____ Material provided
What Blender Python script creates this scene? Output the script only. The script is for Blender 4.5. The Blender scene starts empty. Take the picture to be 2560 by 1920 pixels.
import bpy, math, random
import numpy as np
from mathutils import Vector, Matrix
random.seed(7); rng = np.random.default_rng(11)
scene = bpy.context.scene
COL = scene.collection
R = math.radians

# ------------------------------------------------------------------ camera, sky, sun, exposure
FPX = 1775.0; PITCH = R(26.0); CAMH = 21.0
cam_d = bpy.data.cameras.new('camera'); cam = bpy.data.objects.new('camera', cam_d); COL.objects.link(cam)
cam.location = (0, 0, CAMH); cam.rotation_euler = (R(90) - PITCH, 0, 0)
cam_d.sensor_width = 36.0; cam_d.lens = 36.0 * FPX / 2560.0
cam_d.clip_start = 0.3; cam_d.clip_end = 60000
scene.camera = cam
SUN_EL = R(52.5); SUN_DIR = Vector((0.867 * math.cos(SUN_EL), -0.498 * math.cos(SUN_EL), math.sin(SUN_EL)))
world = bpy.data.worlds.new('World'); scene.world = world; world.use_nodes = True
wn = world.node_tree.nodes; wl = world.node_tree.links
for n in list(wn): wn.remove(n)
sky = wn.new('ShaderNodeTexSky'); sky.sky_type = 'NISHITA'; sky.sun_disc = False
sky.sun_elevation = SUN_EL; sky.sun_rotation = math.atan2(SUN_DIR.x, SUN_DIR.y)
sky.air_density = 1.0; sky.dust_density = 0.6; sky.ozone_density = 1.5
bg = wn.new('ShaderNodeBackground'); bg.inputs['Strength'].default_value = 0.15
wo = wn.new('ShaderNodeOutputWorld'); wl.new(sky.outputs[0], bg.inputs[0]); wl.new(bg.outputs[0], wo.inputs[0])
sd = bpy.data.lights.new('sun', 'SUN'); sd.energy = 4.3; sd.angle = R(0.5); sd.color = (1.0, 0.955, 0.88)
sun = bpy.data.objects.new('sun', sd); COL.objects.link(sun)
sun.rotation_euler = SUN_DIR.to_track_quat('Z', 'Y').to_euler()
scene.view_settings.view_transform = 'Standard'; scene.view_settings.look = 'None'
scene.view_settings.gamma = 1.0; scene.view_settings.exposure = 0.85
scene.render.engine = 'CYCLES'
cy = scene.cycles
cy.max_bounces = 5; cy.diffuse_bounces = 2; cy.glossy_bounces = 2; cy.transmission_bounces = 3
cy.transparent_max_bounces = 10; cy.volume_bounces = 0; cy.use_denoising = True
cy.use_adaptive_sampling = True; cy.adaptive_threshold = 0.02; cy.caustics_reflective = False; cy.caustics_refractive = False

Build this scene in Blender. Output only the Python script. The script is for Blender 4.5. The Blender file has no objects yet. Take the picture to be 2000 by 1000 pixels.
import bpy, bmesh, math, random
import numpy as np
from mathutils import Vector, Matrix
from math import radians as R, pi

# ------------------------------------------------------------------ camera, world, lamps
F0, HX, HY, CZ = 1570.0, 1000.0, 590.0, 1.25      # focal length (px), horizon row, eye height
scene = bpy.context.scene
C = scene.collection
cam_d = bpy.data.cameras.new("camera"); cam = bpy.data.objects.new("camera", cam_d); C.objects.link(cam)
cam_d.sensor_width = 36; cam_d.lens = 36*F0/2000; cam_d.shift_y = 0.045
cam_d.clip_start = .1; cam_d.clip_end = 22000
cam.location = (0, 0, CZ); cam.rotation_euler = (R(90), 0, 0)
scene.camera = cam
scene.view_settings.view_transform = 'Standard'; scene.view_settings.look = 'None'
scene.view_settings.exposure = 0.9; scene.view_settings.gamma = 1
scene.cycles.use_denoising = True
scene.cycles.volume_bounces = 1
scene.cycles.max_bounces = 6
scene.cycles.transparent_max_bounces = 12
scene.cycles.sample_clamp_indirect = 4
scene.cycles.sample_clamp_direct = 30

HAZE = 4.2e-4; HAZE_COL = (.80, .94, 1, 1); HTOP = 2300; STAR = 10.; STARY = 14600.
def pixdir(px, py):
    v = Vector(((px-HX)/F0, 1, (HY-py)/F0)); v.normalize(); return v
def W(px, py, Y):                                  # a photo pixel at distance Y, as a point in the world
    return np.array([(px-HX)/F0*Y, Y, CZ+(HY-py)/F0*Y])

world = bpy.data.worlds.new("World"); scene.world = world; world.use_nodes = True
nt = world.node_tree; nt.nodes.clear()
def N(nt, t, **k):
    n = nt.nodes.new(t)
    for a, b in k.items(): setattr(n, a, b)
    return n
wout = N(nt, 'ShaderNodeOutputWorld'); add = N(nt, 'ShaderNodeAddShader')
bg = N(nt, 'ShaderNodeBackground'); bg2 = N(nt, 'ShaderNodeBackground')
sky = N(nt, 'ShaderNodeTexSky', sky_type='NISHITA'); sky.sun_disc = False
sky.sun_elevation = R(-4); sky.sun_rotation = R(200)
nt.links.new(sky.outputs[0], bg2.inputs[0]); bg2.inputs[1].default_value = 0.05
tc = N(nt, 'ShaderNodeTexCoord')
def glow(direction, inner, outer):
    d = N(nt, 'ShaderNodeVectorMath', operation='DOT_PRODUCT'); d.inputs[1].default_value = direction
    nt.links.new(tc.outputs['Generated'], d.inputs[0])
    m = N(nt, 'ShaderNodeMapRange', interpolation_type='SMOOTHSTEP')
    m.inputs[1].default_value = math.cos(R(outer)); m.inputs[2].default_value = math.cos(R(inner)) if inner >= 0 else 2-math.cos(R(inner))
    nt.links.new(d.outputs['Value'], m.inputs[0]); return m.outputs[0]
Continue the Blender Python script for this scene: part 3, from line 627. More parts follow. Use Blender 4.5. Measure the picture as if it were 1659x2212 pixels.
________
What the task requires: Track down all lines above with the string "script" and copy them.

Exercise result:
What Blender Python script creates this scene? Output the script only. The script is for Blender 4.5. The Blender scene starts empty. Take the picture to be 2560 by 1920 pixels.
Build this scene in Blender. Output only the Python script. The script is for Blender 4.5. The Blender file has no objects yet. Take the picture to be 2000 by 1000 pixels.
Continue the Blender Python script for this scene: part 3, from line 627. More parts follow. Use Blender 4.5. Measure the picture as if it were 1659x2212 pixels.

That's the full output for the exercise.